Robin Hood and His Merry Men (1908): Percy Stow

First film adaptation of the legend of Robin Hood; silent film

The Crusades (1935): Cecil B de Mille

The Adventures of Robin Hood (1938): Michael Curtiz

Famous film starring Errol Flynn in his most celebrated role.

Ivanhoe (1952): Richard Thorpe

Starring Elizabeth Taylor; based closely on the novel by Sir Walter Scot this film depicts an English society divided between Saxons, Normans, and Jews. Richard the Lion Heart is only mentioned as a background figure.

Richard the Lionheart (1954): David Butler

Recounts the “exploits” of Richard the Lionheart during the Third Crusade.
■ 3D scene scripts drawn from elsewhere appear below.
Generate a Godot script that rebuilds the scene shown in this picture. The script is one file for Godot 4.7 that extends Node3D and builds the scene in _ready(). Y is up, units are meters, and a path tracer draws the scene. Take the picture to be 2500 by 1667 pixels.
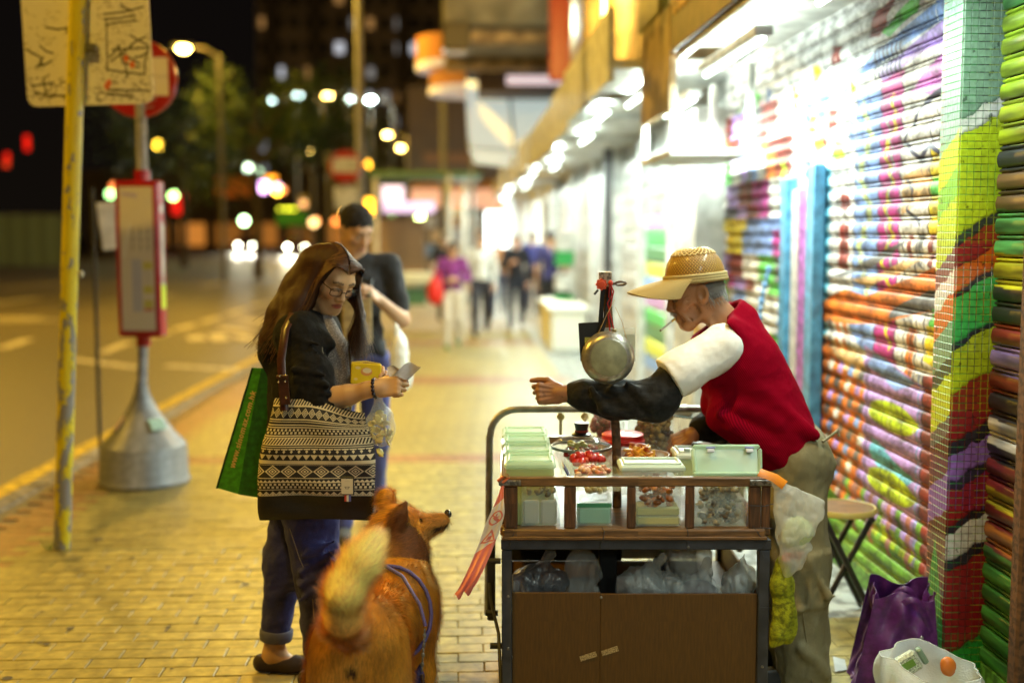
extends Node3D

var rng := RandomNumberGenerator.new()
var S := Basis(Vector3.UP, deg_to_rad(2.6938))  # the street runs a little to the left of the line of sight
var counts := {}
var tx := {}
var mats := {}


class Mb:  # collects triangles for one mesh
	var v := PackedVector3Array()
	var n := PackedVector3Array()
	var t := PackedVector2Array()
	var c := PackedColorArray()
	var ix := PackedInt32Array()
	var col := Color(1, 1, 1)

	func vert(p: Vector3, nn: Vector3, uv := Vector2.ZERO) -> int:
		v.append(p)
		n.append(nn)
		t.append(uv)
		c.append(col)
		return v.size() - 1

	func tri(a: int, b: int, d: int) -> void:
		var g := (v[b] - v[a]).cross(v[d] - v[a])
		ix.append(a)
		if g.dot(n[a] + n[b] + n[d]) > 0.0:
			ix.append(d)
			ix.append(b)
		else:
			ix.append(b)
			ix.append(d)

	func face(p: Array, nn: Vector3, uv := []) -> void:
		var k := v.size()
		for j in p.size():
			vert(p[j], nn, uv[j] if uv.size() > j else Vector2(p[j].x + p[j].z, p[j].y))
		for j in range(1, p.size() - 1):
			tri(k, k + j, k + j + 1)

	func quad(a: Vector3, b: Vector3, d: Vector3, e: Vector3, uv := []) -> void:
		face([a, b, d, e], (b - a).cross(e - a).normalized(), uv)

	func box(ctr: Vector3, size: Vector3, bas := Basis.IDENTITY, bev := 0.0) -> void:
		var h := size * 0.5
		bev = minf(bev, 0.45 * minf(size.x, minf(size.y, size.z)))
		var ax := [Vector3(1, 0, 0), Vector3(0, 1, 0), Vector3(0, 0, 1)]
		for a in 3:
			var b := (a + 1) % 3
			var d := (a + 2) % 3
			for s in [-1.0, 1.0]:
				var q := []
				for m in [[-1, -1], [1, -1], [1, 1], [-1, 1]]:
					var p := Vector3.ZERO
					p[a] = s * h[a]
					p[b] = m[0] * (h[b] - bev)
					p[d] = m[1] * (h[d] - bev)
					q.append(ctr + bas * p)
				face(q, (bas * (ax[a] * s)).normalized(), [Vector2(0, 0), Vector2(1, 0), Vector2(1, 1), Vector2(0, 1)])
		if bev <= 0.0:
			return
		for a in 3:
			var b := (a + 1) % 3
			var d := (a + 2) % 3
			for s in [-1.0, 1.0]:
				for r in [-1.0, 1.0]:
					var q := []
					for m in [[-1, 0], [1, 0], [1, 1], [-1, 1]]:
						var p := Vector3.ZERO
						p[a] = m[0] * (h[a] - bev)
						p[b] = s * (h[b] - (bev if m[1] == 1 else 0.0))
						p[d] = r * (h[d] - (0.0 if m[1] == 1 else bev))
						q.append(ctr + bas * p)
					face(q, (bas * (ax[b] * s + ax[d] * r)).normalized())
		for sx in [-1.0, 1.0]:
			for sy in [-1.0, 1.0]:
				for sz in [-1.0, 1.0]:
					var e := Vector3(sx, sy, sz)
					var q := []
					for a in 3:
						var p := e * (h - Vector3.ONE * bev)
						p[a] = e[a] * h[a]
						q.append(ctr + bas * p)
					face(q, (bas * e).normalized())

	func tube(path: Array, rad, seg := 8, caps := true) -> void:  # rad is a number or one number per point
		var up := Vector3(0.13, 0.97, 0.21)
		var first := v.size()
		var m := path.size()
		for j in m:
			var d: Vector3 = (path[mini(j + 1, m - 1)] - path[maxi(j - 1, 0)]).normalized()
			var x := up.cross(d)
			if x.length() < 0.05:
				x = Vector3(0.7, 0.1, 0.6).cross(d)
			x = x.normalized()
			up = d.cross(x)
			var r: float = rad[j] if rad is Array else rad
			for s in seg + 1:
				var a := TAU * s / seg
				var q := x * cos(a) + up * sin(a)
				vert(path[j] + q * r, q, Vector2(float(s) / seg, float(j) / maxi(1, m - 1)))
		for j in m - 1:
			for s in seg:
				var a := first + j * (seg + 1) + s
				tri(a, a + 1, a + seg + 2)
				tri(a, a + seg + 2, a + seg + 1)
		if caps:
			for e in [0, m - 1]:
				var d: Vector3 = (path[1] - path[0]).normalized() * -1.0 if e == 0 else (path[m - 1] - path[m - 2]).normalized()
				var k := vert(path[e], d)
				for s in seg + 1:
					vert(v[first + e * (seg + 1) + s], d)
				for s in seg:
					tri(k, k + 1 + s, k + 2 + s)

	func lathe(prof: Array, seg := 24, xf := Transform3D.IDENTITY, crease := 0.7) -> void:  # prof: Vector2(radius, height), in order
		var m := prof.size()
		for j in m - 1:
			var p: Vector2 = prof[j]
			var q: Vector2 = prof[j + 1]
			if p.is_equal_approx(q):
				continue
			var e := (q - p).normalized()
			var nn := Vector2(e.y, -e.x)
			var n0 := nn
			var n1 := nn
			if j > 0:
				var e0: Vector2 = (p - prof[j - 1]).normalized()
				if e0.dot(e) > crease:
					n0 = (nn + Vector2(e0.y, -e0.x)).normalized()
			if j < m - 2:
				var e1: Vector2 = (prof[j + 2] - q).normalized()
				if e1.dot(e) > crease:
					n1 = (nn + Vector2(e1.y, -e1.x)).normalized()
			var k := v.size()
			for s in seg + 1:
				var a := TAU * s / seg
				var d := Vector3(cos(a), 0, sin(a))
				vert(xf * (d * p.x + Vector3(0, p.y, 0)), (xf.basis * (d * n0.x + Vector3(0, n0.y, 0))).normalized(), Vector2(float(s) / seg, float(j) / (m - 1)))
				vert(xf * (d * q.x + Vector3(0, q.y, 0)), (xf.basis * (d * n1.x + Vector3(0, n1.y, 0))).normalized(), Vector2(float(s) / seg, float(j + 1) / (m - 1)))
			for s in seg:
				tri(k + 2 * s, k + 2 * s + 1, k + 2 * s + 3)
				tri(k + 2 * s, k + 2 * s + 3, k + 2 * s + 2)

	func grid(nu: int, nv: int, fn: Callable, thick := 0.0) -> void:  # a sheet fn(u, v); with a thickness it has a back too
		var first := v.size()
		for j in nv + 1:
			for i in nu + 1:
				vert(fn.call(float(i) / nu, float(j) / nv), Vector3.ZERO, Vector2(float(i) / nu, float(j) / nv))
		var w := nu + 1
		for j in nv + 1:
			for i in nu + 1:
				var du := v[first + j * w + mini(i + 1, nu)] - v[first + j * w + maxi(i - 1, 0)]
				var dv := v[first + mini(j + 1, nv) * w + i] - v[first + maxi(j - 1, 0) * w + i]
				var nn := du.cross(dv)
				n[first + j * w + i] = nn.normalized() if nn.length() > 1e-12 else Vector3.UP
		for j in nv:
			for i in nu:
				var a := first + j * w + i
				tri(a, a + 1, a + w + 1)
				tri(a, a + w + 1, a + w)
		if thick > 0.0:
			var back := v.size()
			for k in w * (nv + 1):
				vert(v[first + k] - n[first + k] * thick, -n[first + k], t[first + k])
			for j in nv:
				for i in nu:
					var a := back + j * w + i
					tri(a, a + 1, a + w + 1)
					tri(a, a + w + 1, a + w)
			for e in [[0, 1, nu, 0], [nv * w, 1, nu, 0], [0, w, nv, 0], [nu, w, nv, 0]]:
				for s in e[2]:
					var a: int = e[0] + s * e[1]
					var b: int = a + e[1]
					quad(v[first + a], v[first + b], v[back + b], v[back + a])

	func ell(ctr: Vector3, r: Vector3, bas := Basis.IDENTITY, seg := 10, ring := 6, bump := 0.0, ph := 0.0) -> void:
		var first := v.size()
		for j in ring + 1:
			var b := PI * j / ring
			for s in seg + 1:
				var a := TAU * s / seg
				var d := Vector3(sin(b) * cos(a), cos(b), sin(b) * sin(a))
				var w := 1.0 + bump * (sin(3.0 * a + ph + 4.0 * d.y) * sin(b) + 0.6 * sin(5.0 * d.y + ph * 2.0 + 2.0 * a) * sin(b))
				vert(ctr + bas * (d * r * w), (bas * (d / r)).normalized(), Vector2(float(s) / seg, float(j) / ring))
		for j in ring:
			for s in seg:
				var a := first + j * (seg + 1) + s
				tri(a, a + 1, a + seg + 2)
				tri(a, a + seg + 2, a + seg + 1)

	func blade(p: Vector3, tip: Vector3, w: Vector3, nn: Vector3) -> void:
		var a := vert(p - w, nn)
		vert(p + w, nn, Vector2(1, 0))
		vert(tip, nn, Vector2(0.5, 1))
		tri(a, a + 1, a + 2)

	func ribbon(pts: Array, w: float, nn: Vector3, taper := 0.3) -> void:
		var first := v.size()
		var m := pts.size()
		for j in m:
			var d: Vector3 = (pts[mini(j + 1, m - 1)] - pts[maxi(j - 1, 0)]).normalized()
			var side := d.cross(nn).normalized() * w * lerpf(1.0, taper, float(j) / (m - 1))
			var k := side.cross(d).normalized()
			if k.dot(nn) < 0:
				k = -k
			vert(pts[j] - side, (k - side.normalized() * 0.5).normalized(), Vector2(0, float(j) / (m - 1)))
			vert(pts[j] + side, (k + side.normalized() * 0.5).normalized(), Vector2(1, float(j) / (m - 1)))
		for j in m - 1:
			var a := first + j * 2
			tri(a, a + 1, a + 3)
			tri(a, a + 3, a + 2)

	func prism(pts: Array, depth: float, xf := Transform3D.IDENTITY) -> void:  # outline in x, y, pushed along z
		var pk := PackedVector2Array(pts)
		var tri_ := Geometry2D.triangulate_polygon(pk)
		for s in [0.5, -0.5]:
			var k := v.size()
			for p in pts:
				vert(xf * Vector3(p.x, p.y, s * depth), (xf.basis * Vector3(0, 0, signf(s))).normalized(), p)
			for j in range(0, tri_.size(), 3):
				tri(k + tri_[j], k + tri_[j + 1], k + tri_[j + 2])
		var turn := -1.0 if Geometry2D.is_polygon_clockwise(pk) else 1.0
		for j in pts.size():
			var a: Vector2 = pts[j]
			var b: Vector2 = pts[(j + 1) % pts.size()]
			var e := (b - a).normalized() * turn
			face([xf * Vector3(a.x, a.y, 0.5 * depth), xf * Vector3(b.x, b.y, 0.5 * depth), xf * Vector3(b.x, b.y, -0.5 * depth), xf * Vector3(a.x, a.y, -0.5 * depth)], (xf.basis * Vector3(e.y, -e.x, 0)).normalized())

	func join(o: Mb) -> void:
		var k := v.size()
		v.append_array(o.v)
		n.append_array(o.n)
		t.append_array(o.t)
		c.append_array(o.c)
		for j in o.ix:
			ix.append(j + k)

	func paint(fn: Callable) -> void:
		for j in v.size():
			c[j] = fn.call(v[j], n[j])

	func face_out(fn: Callable) -> void:  # turns normals that point against fn(p), then winds the triangles by them
		for j in v.size():
			if n[j].dot(fn.call(v[j])) < 0.0:
				n[j] = -n[j]
		var old := ix
		ix = PackedInt32Array()
		for j in range(0, old.size(), 3):
			tri(old[j], old[j + 1], old[j + 2])

	func mesh() -> ArrayMesh:
		var a := []
		a.resize(Mesh.ARRAY_MAX)
		a[Mesh.ARRAY_VERTEX] = v
		a[Mesh.ARRAY_NORMAL] = n
		a[Mesh.ARRAY_TEX_UV] = t
		a[Mesh.ARRAY_COLOR] = c
		a[Mesh.ARRAY_INDEX] = ix
		var m := ArrayMesh.new()
		m.add_surface_from_arrays(Mesh.PRIMITIVE_TRIANGLES, a)
		return m


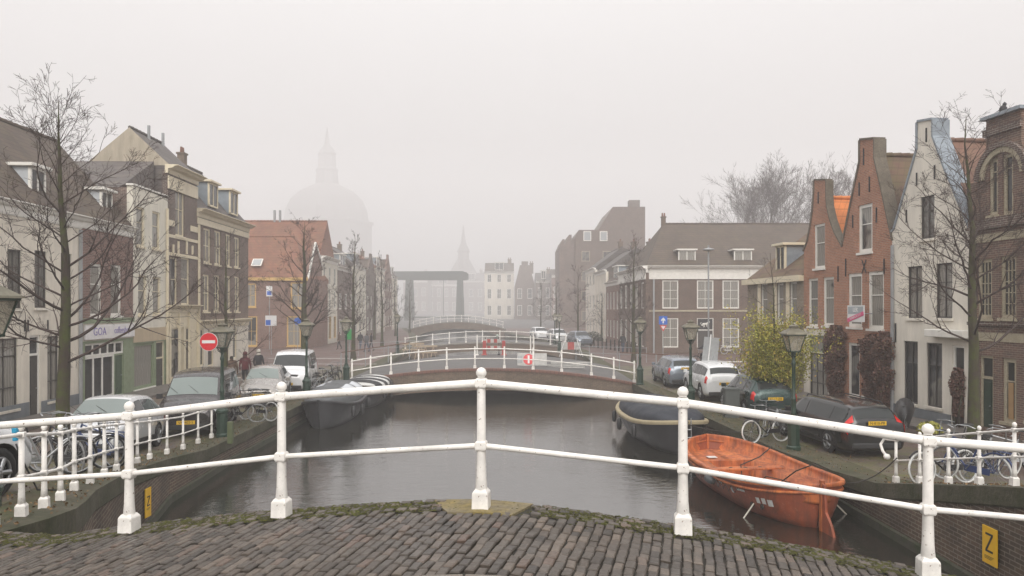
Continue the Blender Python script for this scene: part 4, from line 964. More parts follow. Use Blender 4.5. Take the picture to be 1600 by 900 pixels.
b = MB(); b.box(-16,16,-9,9,-1,gz(442,Y)); b.add([(-16,-9,gz(442,Y)),(16,-9,gz(442,Y)),(16,9,gz(442,Y)),(-16,9,gz(442,Y)),(-4,0,gz(402,Y)),(4,0,gz(402,Y))], [(0,1,5,4),(2,3,4,5),(1,2,5),(3,0,4)]); b.build('nave', M_palest, root)
b = MB(); b.lathe([(5,gz(420,Y)),(4.6,gz(395,Y)),(5.4,gz(393,Y)),(2.3,gz(380,Y)),(.3,gz(352,Y))], 8, smooth=False); b.build('spire', M_palest, root)
def drawbridge():
    Y = 240; root = empty('drawbridge', (0,0,0), 'dark green lift bridge frame with heavy overhead balance beams', 'bridge'); X = lambda px: gx(px, Y); Z = lambda py: gz(py, Y)
    m = paint('bridge_green', (.035,.05,.045), .5)
    for px in (640, 719):
        for dy in (-3.4, 3.4):
            b = MB(); b.frus((X(px), Y+dy), 0, Z(437), 1.15, .7); b.build('pillar', m, root)
    for dy in (-3.4, 3.4):
        b = MB(); x0, x1 = X(612), X(731); zt, zb_ = Z(424), Z(437)
        b.prism([(x0,zt-.2),(x0,zb_+.3),(x0+1.5,zb_),(x1-1,zb_-.1),(x1,zb_+.2),(x1,zt-.6),(x1-1.6,zt-.1)], Y+dy-.3, Y+dy+.3); b.build('balance_beam', m, root)
    b = MB(); b.box(X(640)-.5, X(640)+.5, Y-3.4, Y+3.4, Z(437)-.7, Z(437)-.1); b.box(X(719)-.5, X(719)+.5, Y-3.4, Y+3.4, Z(437)-.7, Z(437)-.1); b.build('cross_beam', m, root)
    for px in (614, 690): b = MB(); b.tube((X(px)+.6, Y, Z(430)), (X(px)+.6, Y, 1.2), .07, n=6); b.build('lifting_rod', m, root)
    b = MB(); b.box(X(612), X(735), Y-3, Y+3, .9, 1.25); b.build('deck', m, root)
drawbridge()
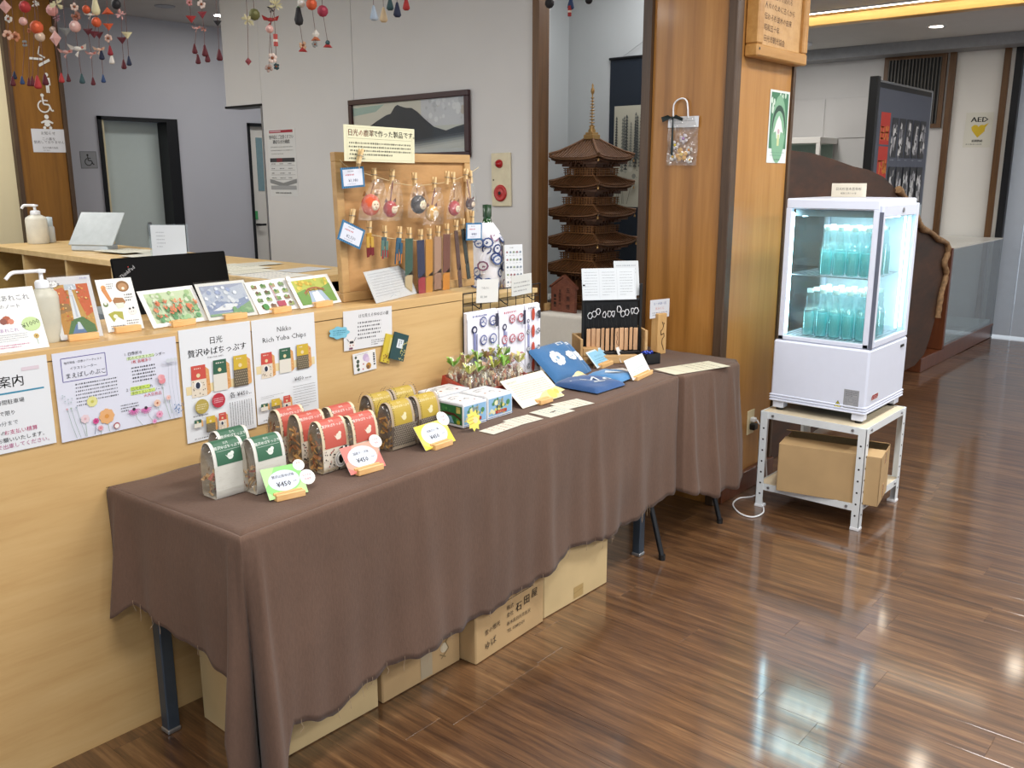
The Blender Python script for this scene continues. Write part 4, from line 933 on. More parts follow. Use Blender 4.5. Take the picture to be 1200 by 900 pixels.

The Lion in Winter (1968): Anthony Harvey

The adaptation of a stage play recounting a romanticised version of the intrigues and conflicts between Henry II, Eleanor of Aquitaine and their sons, including Richard the Lionheart.

Robin and Marian (1976): Richard Lester

Starring Sean Connery and Audrey Hepburn; a film about the legend of Robin Hood which depicts the death of Richard the Lionheart at Châlus, taking up again the legend of the treasure that Richard coveted.

Robin Hood, Prince of Thieves (1991): Kevin Reynolds

Another very romanticised cinema adaptation of the legend of Robin Hood. Here, the usurper of the throne of England during the captivity of Richard is not his brother John but the Sheriff of Nottingham. Richard the Lionheart (played by Sean Connery) appears at the end, on his return from captivity. He appears as the image of the good king whose return has been long awaited.

Kingdom of Heaven (2005): Ridley Scott

This film gives an approximate and romanticised rendering of the events which led to the Third Crusade: the resumption of hostilities between the Muslims and Christians in the Holy Land, and the taking of Jerusalem by Saladin. Richard the Lionheart appears at the end of the film as he prepares to leave for the Crusade.

Robin Hood (2010): Ridley Scott

A recent re-telling of the famous legend of the outlaw of Sherwood Forest, which the director attempts to attach to specific (though not particularly relevant) historic events from the start of the 13th century. Richard the Lionheart appears at the beginning of the film as a tormented and less-than-glorious character, which has the merit of presenting him in a different light.In particular, the massacre of the prisoners at Acre during the Third Crusade and Richard’s responsibility for this are covered. His death at Châlus is shown, though rather imaginatively.